* START Data block *

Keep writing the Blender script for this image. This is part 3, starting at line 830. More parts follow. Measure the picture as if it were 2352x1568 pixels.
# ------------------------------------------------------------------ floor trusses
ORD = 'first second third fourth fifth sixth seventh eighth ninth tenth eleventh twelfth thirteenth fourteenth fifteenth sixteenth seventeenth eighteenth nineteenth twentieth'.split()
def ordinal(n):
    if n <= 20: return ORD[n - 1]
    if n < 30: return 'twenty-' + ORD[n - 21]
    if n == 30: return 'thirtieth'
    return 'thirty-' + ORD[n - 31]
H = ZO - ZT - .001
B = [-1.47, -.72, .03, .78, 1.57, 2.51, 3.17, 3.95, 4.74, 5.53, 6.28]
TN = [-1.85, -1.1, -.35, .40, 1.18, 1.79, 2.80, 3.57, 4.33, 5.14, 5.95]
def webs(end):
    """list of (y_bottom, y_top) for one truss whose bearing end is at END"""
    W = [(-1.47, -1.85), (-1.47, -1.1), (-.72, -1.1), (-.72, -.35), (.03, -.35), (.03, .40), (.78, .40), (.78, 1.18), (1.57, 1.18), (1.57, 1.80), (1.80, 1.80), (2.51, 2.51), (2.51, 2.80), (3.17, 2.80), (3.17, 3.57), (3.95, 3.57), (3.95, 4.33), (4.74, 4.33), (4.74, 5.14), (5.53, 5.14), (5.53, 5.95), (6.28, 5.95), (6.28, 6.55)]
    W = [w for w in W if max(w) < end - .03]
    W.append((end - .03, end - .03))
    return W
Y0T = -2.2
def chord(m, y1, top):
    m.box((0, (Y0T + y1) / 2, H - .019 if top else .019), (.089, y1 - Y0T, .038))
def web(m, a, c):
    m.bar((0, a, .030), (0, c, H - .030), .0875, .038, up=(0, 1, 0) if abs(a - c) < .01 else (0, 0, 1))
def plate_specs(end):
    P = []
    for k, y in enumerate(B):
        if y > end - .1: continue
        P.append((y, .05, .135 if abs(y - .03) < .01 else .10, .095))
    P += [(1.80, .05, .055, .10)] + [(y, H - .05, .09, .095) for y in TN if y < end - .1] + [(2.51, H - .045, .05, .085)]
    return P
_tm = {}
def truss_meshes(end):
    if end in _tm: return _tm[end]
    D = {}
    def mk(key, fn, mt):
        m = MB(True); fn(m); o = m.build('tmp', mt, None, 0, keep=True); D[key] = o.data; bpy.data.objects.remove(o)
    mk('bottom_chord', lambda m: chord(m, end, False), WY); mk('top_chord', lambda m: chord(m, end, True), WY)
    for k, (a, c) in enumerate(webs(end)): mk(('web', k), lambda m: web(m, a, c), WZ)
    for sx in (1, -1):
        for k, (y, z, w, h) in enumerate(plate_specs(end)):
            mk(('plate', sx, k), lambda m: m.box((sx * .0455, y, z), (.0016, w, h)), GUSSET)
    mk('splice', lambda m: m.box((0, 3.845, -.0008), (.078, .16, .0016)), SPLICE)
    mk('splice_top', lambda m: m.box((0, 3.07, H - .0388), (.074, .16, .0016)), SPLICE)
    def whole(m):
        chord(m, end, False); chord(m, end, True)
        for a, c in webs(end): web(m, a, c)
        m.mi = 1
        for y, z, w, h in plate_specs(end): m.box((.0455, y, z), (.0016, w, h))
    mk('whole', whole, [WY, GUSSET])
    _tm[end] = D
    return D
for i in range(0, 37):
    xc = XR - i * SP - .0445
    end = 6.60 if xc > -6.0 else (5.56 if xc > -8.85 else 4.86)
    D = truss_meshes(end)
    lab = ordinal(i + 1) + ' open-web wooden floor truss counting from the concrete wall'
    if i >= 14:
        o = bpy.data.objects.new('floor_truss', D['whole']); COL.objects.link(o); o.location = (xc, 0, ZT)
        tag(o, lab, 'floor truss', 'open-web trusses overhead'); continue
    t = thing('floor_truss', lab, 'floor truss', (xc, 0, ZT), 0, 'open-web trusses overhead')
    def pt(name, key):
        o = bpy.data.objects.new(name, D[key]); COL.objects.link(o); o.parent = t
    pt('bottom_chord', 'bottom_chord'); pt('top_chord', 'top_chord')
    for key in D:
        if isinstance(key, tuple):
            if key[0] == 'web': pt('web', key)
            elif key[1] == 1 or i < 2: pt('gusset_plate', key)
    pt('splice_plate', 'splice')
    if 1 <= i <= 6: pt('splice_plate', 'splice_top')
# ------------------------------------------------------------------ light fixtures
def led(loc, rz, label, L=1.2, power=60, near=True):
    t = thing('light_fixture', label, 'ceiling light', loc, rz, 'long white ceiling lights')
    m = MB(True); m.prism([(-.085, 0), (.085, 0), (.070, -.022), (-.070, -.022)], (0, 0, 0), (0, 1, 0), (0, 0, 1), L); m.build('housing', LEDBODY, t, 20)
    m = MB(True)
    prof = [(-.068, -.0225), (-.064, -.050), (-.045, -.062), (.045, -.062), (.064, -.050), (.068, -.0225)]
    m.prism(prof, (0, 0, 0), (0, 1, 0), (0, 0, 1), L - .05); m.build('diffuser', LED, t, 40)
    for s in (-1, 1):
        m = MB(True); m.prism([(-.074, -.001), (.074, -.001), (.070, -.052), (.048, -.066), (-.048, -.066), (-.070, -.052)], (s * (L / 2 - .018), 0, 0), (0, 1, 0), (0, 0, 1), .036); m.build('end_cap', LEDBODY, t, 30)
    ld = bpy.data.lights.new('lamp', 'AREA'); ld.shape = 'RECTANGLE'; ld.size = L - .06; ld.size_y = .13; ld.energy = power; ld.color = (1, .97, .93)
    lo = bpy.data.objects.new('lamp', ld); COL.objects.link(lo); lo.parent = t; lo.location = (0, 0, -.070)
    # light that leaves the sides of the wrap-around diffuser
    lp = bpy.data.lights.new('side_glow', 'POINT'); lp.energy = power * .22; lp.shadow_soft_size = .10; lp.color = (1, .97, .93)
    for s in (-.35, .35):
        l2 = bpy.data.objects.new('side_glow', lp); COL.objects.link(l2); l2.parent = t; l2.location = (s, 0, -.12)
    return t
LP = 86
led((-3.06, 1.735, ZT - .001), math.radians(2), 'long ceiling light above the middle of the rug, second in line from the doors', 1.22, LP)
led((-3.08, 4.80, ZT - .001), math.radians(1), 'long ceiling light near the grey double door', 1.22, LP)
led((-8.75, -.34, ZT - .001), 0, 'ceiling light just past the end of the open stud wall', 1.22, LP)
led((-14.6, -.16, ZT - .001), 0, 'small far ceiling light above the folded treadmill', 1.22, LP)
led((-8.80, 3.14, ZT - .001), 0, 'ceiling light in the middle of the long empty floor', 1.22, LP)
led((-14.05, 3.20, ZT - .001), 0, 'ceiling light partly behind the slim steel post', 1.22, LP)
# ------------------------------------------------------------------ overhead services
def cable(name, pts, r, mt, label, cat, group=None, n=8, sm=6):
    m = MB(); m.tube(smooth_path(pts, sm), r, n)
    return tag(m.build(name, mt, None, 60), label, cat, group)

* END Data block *

• Goal of the exercise: Return all the data above once more, precisely as given.

• Complete output:
Keep writing the Blender script for this image. This is part 3, starting at line 830. More parts follow. Measure the picture as if it were 2352x1568 pixels.
# ------------------------------------------------------------------ floor trusses
ORD = 'first second third fourth fifth sixth seventh eighth ninth tenth eleventh twelfth thirteenth fourteenth fifteenth sixteenth seventeenth eighteenth nineteenth twentieth'.split()
def ordinal(n):
    if n <= 20: return ORD[n - 1]
    if n < 30: return 'twenty-' + ORD[n - 21]
    if n == 30: return 'thirtieth'
    return 'thirty-' + ORD[n - 31]
H = ZO - ZT - .001
B = [-1.47, -.72, .03, .78, 1.57, 2.51, 3.17, 3.95, 4.74, 5.53, 6.28]
TN = [-1.85, -1.1, -.35, .40, 1.18, 1.79, 2.80, 3.57, 4.33, 5.14, 5.95]
def webs(end):
    """list of (y_bottom, y_top) for one truss whose bearing end is at END"""
    W = [(-1.47, -1.85), (-1.47, -1.1), (-.72, -1.1), (-.72, -.35), (.03, -.35), (.03, .40), (.78, .40), (.78, 1.18), (1.57, 1.18), (1.57, 1.80), (1.80, 1.80), (2.51, 2.51), (2.51, 2.80), (3.17, 2.80), (3.17, 3.57), (3.95, 3.57), (3.95, 4.33), (4.74, 4.33), (4.74, 5.14), (5.53, 5.14), (5.53, 5.95), (6.28, 5.95), (6.28, 6.55)]
    W = [w for w in W if max(w) < end - .03]
    W.append((end - .03, end - .03))
    return W
Y0T = -2.2
def chord(m, y1, top):
    m.box((0, (Y0T + y1) / 2, H - .019 if top else .019), (.089, y1 - Y0T, .038))
def web(m, a, c):
    m.bar((0, a, .030), (0, c, H - .030), .0875, .038, up=(0, 1, 0) if abs(a - c) < .01 else (0, 0, 1))
def plate_specs(end):
    P = []
    for k, y in enumerate(B):
        if y > end - .1: continue
        P.append((y, .05, .135 if abs(y - .03) < .01 else .10, .095))
    P += [(1.80, .05, .055, .10)] + [(y, H - .05, .09, .095) for y in TN if y < end - .1] + [(2.51, H - .045, .05, .085)]
    return P
_tm = {}
def truss_meshes(end):
    if end in _tm: return _tm[end]
    D = {}
    def mk(key, fn, mt):
        m = MB(True); fn(m); o = m.build('tmp', mt, None, 0, keep=True); D[key] = o.data; bpy.data.objects.remove(o)
    mk('bottom_chord', lambda m: chord(m, end, False), WY); mk('top_chord', lambda m: chord(m, end, True), WY)
    for k, (a, c) in enumerate(webs(end)): mk(('web', k), lambda m: web(m, a, c), WZ)
    for sx in (1, -1):
        for k, (y, z, w, h) in enumerate(plate_specs(end)):
            mk(('plate', sx, k), lambda m: m.box((sx * .0455, y, z), (.0016, w, h)), GUSSET)
    mk('splice', lambda m: m.box((0, 3.845, -.0008), (.078, .16, .0016)), SPLICE)
    mk('splice_top', lambda m: m.box((0, 3.07, H - .0388), (.074, .16, .0016)), SPLICE)
    def whole(m):
        chord(m, end, False); chord(m, end, True)
        for a, c in webs(end): web(m, a, c)
        m.mi = 1
        for y, z, w, h in plate_specs(end): m.box((.0455, y, z), (.0016, w, h))
    mk('whole', whole, [WY, GUSSET])
    _tm[end] = D
    return D
for i in range(0, 37):
    xc = XR - i * SP - .0445
    end = 6.60 if xc > -6.0 else (5.56 if xc > -8.85 else 4.86)
    D = truss_meshes(end)
    lab = ordinal(i + 1) + ' open-web wooden floor truss counting from the concrete wall'
    if i >= 14:
        o = bpy.data.objects.new('floor_truss', D['whole']); COL.objects.link(o); o.location = (xc, 0, ZT)
        tag(o, lab, 'floor truss', 'open-web trusses overhead'); continue
    t = thing('floor_truss', lab, 'floor truss', (xc, 0, ZT), 0, 'open-web trusses overhead')
    def pt(name, key):
        o = bpy.data.objects.new(name, D[key]); COL.objects.link(o); o.parent = t
    pt('bottom_chord', 'bottom_chord'); pt('top_chord', 'top_chord')
    for key in D:
        if isinstance(key, tuple):
            if key[0] == 'web': pt('web', key)
            elif key[1] == 1 or i < 2: pt('gusset_plate', key)
    pt('splice_plate', 'splice')
    if 1 <= i <= 6: pt('splice_plate', 'splice_top')
# ------------------------------------------------------------------ light fixtures
def led(loc, rz, label, L=1.2, power=60, near=True):
    t = thing('light_fixture', label, 'ceiling light', loc, rz, 'long white ceiling lights')
    m = MB(True); m.prism([(-.085, 0), (.085, 0), (.070, -.022), (-.070, -.022)], (0, 0, 0), (0, 1, 0), (0, 0, 1), L); m.build('housing', LEDBODY, t, 20)
    m = MB(True)
    prof = [(-.068, -.0225), (-.064, -.050), (-.045, -.062), (.045, -.062), (.064, -.050), (.068, -.0225)]
    m.prism(prof, (0, 0, 0), (0, 1, 0), (0, 0, 1), L - .05); m.build('diffuser', LED, t, 40)
    for s in (-1, 1):
        m = MB(True); m.prism([(-.074, -.001), (.074, -.001), (.070, -.052), (.048, -.066), (-.048, -.066), (-.070, -.052)], (s * (L / 2 - .018), 0, 0), (0, 1, 0), (0, 0, 1), .036); m.build('end_cap', LEDBODY, t, 30)
    ld = bpy.data.lights.new('lamp', 'AREA'); ld.shape = 'RECTANGLE'; ld.size = L - .06; ld.size_y = .13; ld.energy = power; ld.color = (1, .97, .93)
    lo = bpy.data.objects.new('lamp', ld); COL.objects.link(lo); lo.parent = t; lo.location = (0, 0, -.070)
    # light that leaves the sides of the wrap-around diffuser
    lp = bpy.data.lights.new('side_glow', 'POINT'); lp.energy = power * .22; lp.shadow_soft_size = .10; lp.color = (1, .97, .93)
    for s in (-.35, .35):
        l2 = bpy.data.objects.new('side_glow', lp); COL.objects.link(l2); l2.parent = t; l2.location = (s, 0, -.12)
    return t
LP = 86
led((-3.06, 1.735, ZT - .001), math.radians(2), 'long ceiling light above the middle of the rug, second in line from the doors', 1.22, LP)
led((-3.08, 4.80, ZT - .001), math.radians(1), 'long ceiling light near the grey double door', 1.22, LP)
led((-8.75, -.34, ZT - .001), 0, 'ceiling light just past the end of the open stud wall', 1.22, LP)
led((-14.6, -.16, ZT - .001), 0, 'small far ceiling light above the folded treadmill', 1.22, LP)
led((-8.80, 3.14, ZT - .001), 0, 'ceiling light in the middle of the long empty floor', 1.22, LP)
led((-14.05, 3.20, ZT - .001), 0, 'ceiling light partly behind the slim steel post', 1.22, LP)
# ------------------------------------------------------------------ overhead services
def cable(name, pts, r, mt, label, cat, group=None, n=8, sm=6):
    m = MB(); m.tube(smooth_path(pts, sm), r, n)
    return tag(m.build(name, mt, None, 60), label, cat, group)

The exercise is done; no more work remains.